To address this issue, this study surveyed 116 first-year, first semester college students at a mid-sized, private, Catholic university in the Southwestern United States to determine if there were any significant relationships between their gaming behaviors and resilience levels and GPA. In addition to completing the Connor-Davidson resilience inventory (CD-RISC), participants reported their regular gaming habits, including game types, social context, motivation, and frequency and duration of play. Demographics, including sex, ethnicity and permanent residence were also used in the analysis.
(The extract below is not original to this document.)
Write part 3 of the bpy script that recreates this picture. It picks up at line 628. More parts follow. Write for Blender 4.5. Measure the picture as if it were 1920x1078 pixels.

Correlational analysis revealed notable relationships between overall resilience, the five factors that made up the resilience inventory, demographics, and gaming behaviors. Specifically, results showed that female students had resilience scores 4.2% lower than males; while regression analysis revealed students attending the university from ‘out-of-state’, scored 6.7% lower than in-state peers. However, playing role-playing games were associated with a 9.6% higher overall resilience level, Computer games were associated with 6.75-8.0% higher resilience in two of the resilience factors, while multiplayer online games were associated with a 17% higher score for the tenacity factor. Data on motivation and social context was inconclusive, and analysis did not yield substantial conclusions regarding ethnicity. Data shows gaming habits and resilience were not correlated with changes in GPA during the first year of study.

Implications for student success are that certain gaming types, including role-playing, multiplayer online and computer games may be more effective for increasing college student resilience, while gaming and resilience may not lead to higher academic achievement in the first-year of college.